▸ **What you will do**
Reproduce each record below exactly as written.

■ ■ ■ ■ ■

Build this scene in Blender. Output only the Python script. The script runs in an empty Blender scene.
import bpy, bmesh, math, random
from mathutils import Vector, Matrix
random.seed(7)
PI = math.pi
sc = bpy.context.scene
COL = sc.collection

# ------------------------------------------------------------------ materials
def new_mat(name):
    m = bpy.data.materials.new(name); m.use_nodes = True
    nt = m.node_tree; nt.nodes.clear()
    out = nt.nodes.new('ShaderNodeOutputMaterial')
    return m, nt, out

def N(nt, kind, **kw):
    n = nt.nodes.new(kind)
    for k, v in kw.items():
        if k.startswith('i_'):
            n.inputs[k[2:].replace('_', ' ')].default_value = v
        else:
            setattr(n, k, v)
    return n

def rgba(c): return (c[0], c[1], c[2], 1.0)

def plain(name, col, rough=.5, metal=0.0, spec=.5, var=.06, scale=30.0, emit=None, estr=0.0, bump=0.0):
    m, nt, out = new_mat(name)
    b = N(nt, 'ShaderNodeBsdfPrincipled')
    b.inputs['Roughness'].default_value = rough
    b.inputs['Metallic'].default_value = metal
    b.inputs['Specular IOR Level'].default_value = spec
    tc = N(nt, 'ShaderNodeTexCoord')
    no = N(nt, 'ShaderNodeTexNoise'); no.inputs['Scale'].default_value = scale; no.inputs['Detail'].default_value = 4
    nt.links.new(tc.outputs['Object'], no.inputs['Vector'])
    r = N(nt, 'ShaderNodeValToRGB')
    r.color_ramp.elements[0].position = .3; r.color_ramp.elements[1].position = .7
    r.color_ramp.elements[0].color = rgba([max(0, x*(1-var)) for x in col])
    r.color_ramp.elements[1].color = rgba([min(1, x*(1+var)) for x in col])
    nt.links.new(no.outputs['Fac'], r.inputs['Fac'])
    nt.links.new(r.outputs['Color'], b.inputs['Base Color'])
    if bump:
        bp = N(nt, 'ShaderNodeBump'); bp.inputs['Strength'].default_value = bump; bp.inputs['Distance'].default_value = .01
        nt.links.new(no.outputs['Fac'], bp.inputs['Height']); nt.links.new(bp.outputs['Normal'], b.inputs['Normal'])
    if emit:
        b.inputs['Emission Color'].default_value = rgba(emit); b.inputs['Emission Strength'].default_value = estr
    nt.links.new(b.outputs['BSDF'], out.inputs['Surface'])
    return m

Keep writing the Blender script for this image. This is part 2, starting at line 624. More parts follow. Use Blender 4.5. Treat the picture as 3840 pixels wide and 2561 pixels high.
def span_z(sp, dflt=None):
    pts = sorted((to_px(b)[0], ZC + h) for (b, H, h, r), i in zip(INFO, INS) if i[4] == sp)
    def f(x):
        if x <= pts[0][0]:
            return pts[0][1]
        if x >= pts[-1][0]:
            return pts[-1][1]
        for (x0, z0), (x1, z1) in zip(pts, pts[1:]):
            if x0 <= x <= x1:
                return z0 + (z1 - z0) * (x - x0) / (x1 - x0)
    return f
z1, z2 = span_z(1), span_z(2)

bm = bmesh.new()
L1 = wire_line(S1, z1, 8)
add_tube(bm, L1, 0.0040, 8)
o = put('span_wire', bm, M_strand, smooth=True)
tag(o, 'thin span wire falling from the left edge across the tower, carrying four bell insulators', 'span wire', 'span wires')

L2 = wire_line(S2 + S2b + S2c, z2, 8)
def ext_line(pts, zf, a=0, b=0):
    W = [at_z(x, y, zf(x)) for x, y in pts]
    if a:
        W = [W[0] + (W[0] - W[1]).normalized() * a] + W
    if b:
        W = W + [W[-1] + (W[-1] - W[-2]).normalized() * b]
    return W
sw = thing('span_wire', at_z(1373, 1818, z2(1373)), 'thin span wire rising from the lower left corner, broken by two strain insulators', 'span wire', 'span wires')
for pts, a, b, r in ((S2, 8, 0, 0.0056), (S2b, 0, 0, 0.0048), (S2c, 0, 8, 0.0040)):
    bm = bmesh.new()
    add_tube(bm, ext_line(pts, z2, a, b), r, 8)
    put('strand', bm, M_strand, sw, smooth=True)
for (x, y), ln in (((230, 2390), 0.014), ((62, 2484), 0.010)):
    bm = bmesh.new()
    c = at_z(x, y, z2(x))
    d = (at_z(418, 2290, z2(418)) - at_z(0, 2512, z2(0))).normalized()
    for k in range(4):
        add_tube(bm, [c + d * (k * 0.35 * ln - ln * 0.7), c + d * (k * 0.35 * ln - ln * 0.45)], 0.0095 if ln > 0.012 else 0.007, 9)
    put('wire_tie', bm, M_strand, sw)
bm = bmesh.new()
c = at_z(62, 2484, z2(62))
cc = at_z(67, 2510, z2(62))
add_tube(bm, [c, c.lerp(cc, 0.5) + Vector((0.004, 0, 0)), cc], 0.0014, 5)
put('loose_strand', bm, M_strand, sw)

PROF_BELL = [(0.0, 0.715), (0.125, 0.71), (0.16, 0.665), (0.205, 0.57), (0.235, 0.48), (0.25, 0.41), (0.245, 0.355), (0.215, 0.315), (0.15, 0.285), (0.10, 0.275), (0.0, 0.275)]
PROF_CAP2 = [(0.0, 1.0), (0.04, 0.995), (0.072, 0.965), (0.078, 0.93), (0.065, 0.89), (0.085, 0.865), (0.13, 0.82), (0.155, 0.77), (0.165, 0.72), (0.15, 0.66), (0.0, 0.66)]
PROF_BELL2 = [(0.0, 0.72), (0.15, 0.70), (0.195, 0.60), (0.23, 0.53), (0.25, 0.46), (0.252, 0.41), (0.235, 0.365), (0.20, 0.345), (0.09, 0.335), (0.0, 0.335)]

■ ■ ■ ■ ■

▸ **Task output**
Build this scene in Blender. Output only the Python script. The script runs in an empty Blender scene.
import bpy, bmesh, math, random
from mathutils import Vector, Matrix
random.seed(7)
PI = math.pi
sc = bpy.context.scene
COL = sc.collection

# ------------------------------------------------------------------ materials
def new_mat(name):
    m = bpy.data.materials.new(name); m.use_nodes = True
    nt = m.node_tree; nt.nodes.clear()
    out = nt.nodes.new('ShaderNodeOutputMaterial')
    return m, nt, out

def N(nt, kind, **kw):
    n = nt.nodes.new(kind)
    for k, v in kw.items():
        if k.startswith('i_'):
            n.inputs[k[2:].replace('_', ' ')].default_value = v
        else:
            setattr(n, k, v)
    return n

def rgba(c): return (c[0], c[1], c[2], 1.0)

def plain(name, col, rough=.5, metal=0.0, spec=.5, var=.06, scale=30.0, emit=None, estr=0.0, bump=0.0):
    m, nt, out = new_mat(name)
    b = N(nt, 'ShaderNodeBsdfPrincipled')
    b.inputs['Roughness'].default_value = rough
    b.inputs['Metallic'].default_value = metal
    b.inputs['Specular IOR Level'].default_value = spec
    tc = N(nt, 'ShaderNodeTexCoord')
    no = N(nt, 'ShaderNodeTexNoise'); no.inputs['Scale'].default_value = scale; no.inputs['Detail'].default_value = 4
    nt.links.new(tc.outputs['Object'], no.inputs['Vector'])
    r = N(nt, 'ShaderNodeValToRGB')
    r.color_ramp.elements[0].position = .3; r.color_ramp.elements[1].position = .7
    r.color_ramp.elements[0].color = rgba([max(0, x*(1-var)) for x in col])
    r.color_ramp.elements[1].color = rgba([min(1, x*(1+var)) for x in col])
    nt.links.new(no.outputs['Fac'], r.inputs['Fac'])
    nt.links.new(r.outputs['Color'], b.inputs['Base Color'])
    if bump:
        bp = N(nt, 'ShaderNodeBump'); bp.inputs['Strength'].default_value = bump; bp.inputs['Distance'].default_value = .01
        nt.links.new(no.outputs['Fac'], bp.inputs['Height']); nt.links.new(bp.outputs['Normal'], b.inputs['Normal'])
    if emit:
        b.inputs['Emission Color'].default_value = rgba(emit); b.inputs['Emission Strength'].default_value = estr
    nt.links.new(b.outputs['BSDF'], out.inputs['Surface'])
    return m

Keep writing the Blender script for this image. This is part 2, starting at line 624. More parts follow. Use Blender 4.5. Treat the picture as 3840 pixels wide and 2561 pixels high.
def span_z(sp, dflt=None):
    pts = sorted((to_px(b)[0], ZC + h) for (b, H, h, r), i in zip(INFO, INS) if i[4] == sp)
    def f(x):
        if x <= pts[0][0]:
            return pts[0][1]
        if x >= pts[-1][0]:
            return pts[-1][1]
        for (x0, z0), (x1, z1) in zip(pts, pts[1:]):
            if x0 <= x <= x1:
                return z0 + (z1 - z0) * (x - x0) / (x1 - x0)
    return f
z1, z2 = span_z(1), span_z(2)

bm = bmesh.new()
L1 = wire_line(S1, z1, 8)
add_tube(bm, L1, 0.0040, 8)
o = put('span_wire', bm, M_strand, smooth=True)
tag(o, 'thin span wire falling from the left edge across the tower, carrying four bell insulators', 'span wire', 'span wires')

L2 = wire_line(S2 + S2b + S2c, z2, 8)
def ext_line(pts, zf, a=0, b=0):
    W = [at_z(x, y, zf(x)) for x, y in pts]
    if a:
        W = [W[0] + (W[0] - W[1]).normalized() * a] + W
    if b:
        W = W + [W[-1] + (W[-1] - W[-2]).normalized() * b]
    return W
sw = thing('span_wire', at_z(1373, 1818, z2(1373)), 'thin span wire rising from the lower left corner, broken by two strain insulators', 'span wire', 'span wires')
for pts, a, b, r in ((S2, 8, 0, 0.0056), (S2b, 0, 0, 0.0048), (S2c, 0, 8, 0.0040)):
    bm = bmesh.new()
    add_tube(bm, ext_line(pts, z2, a, b), r, 8)
    put('strand', bm, M_strand, sw, smooth=True)
for (x, y), ln in (((230, 2390), 0.014), ((62, 2484), 0.010)):
    bm = bmesh.new()
    c = at_z(x, y, z2(x))
    d = (at_z(418, 2290, z2(418)) - at_z(0, 2512, z2(0))).normalized()
    for k in range(4):
        add_tube(bm, [c + d * (k * 0.35 * ln - ln * 0.7), c + d * (k * 0.35 * ln - ln * 0.45)], 0.0095 if ln > 0.012 else 0.007, 9)
    put('wire_tie', bm, M_strand, sw)
bm = bmesh.new()
c = at_z(62, 2484, z2(62))
cc = at_z(67, 2510, z2(62))
add_tube(bm, [c, c.lerp(cc, 0.5) + Vector((0.004, 0, 0)), cc], 0.0014, 5)
put('loose_strand', bm, M_strand, sw)

PROF_BELL = [(0.0, 0.715), (0.125, 0.71), (0.16, 0.665), (0.205, 0.57), (0.235, 0.48), (0.25, 0.41), (0.245, 0.355), (0.215, 0.315), (0.15, 0.285), (0.10, 0.275), (0.0, 0.275)]
PROF_CAP2 = [(0.0, 1.0), (0.04, 0.995), (0.072, 0.965), (0.078, 0.93), (0.065, 0.89), (0.085, 0.865), (0.13, 0.82), (0.155, 0.77), (0.165, 0.72), (0.15, 0.66), (0.0, 0.66)]
PROF_BELL2 = [(0.0, 0.72), (0.15, 0.70), (0.195, 0.60), (0.23, 0.53), (0.25, 0.46), (0.252, 0.41), (0.235, 0.365), (0.20, 0.345), (0.09, 0.335), (0.0, 0.335)]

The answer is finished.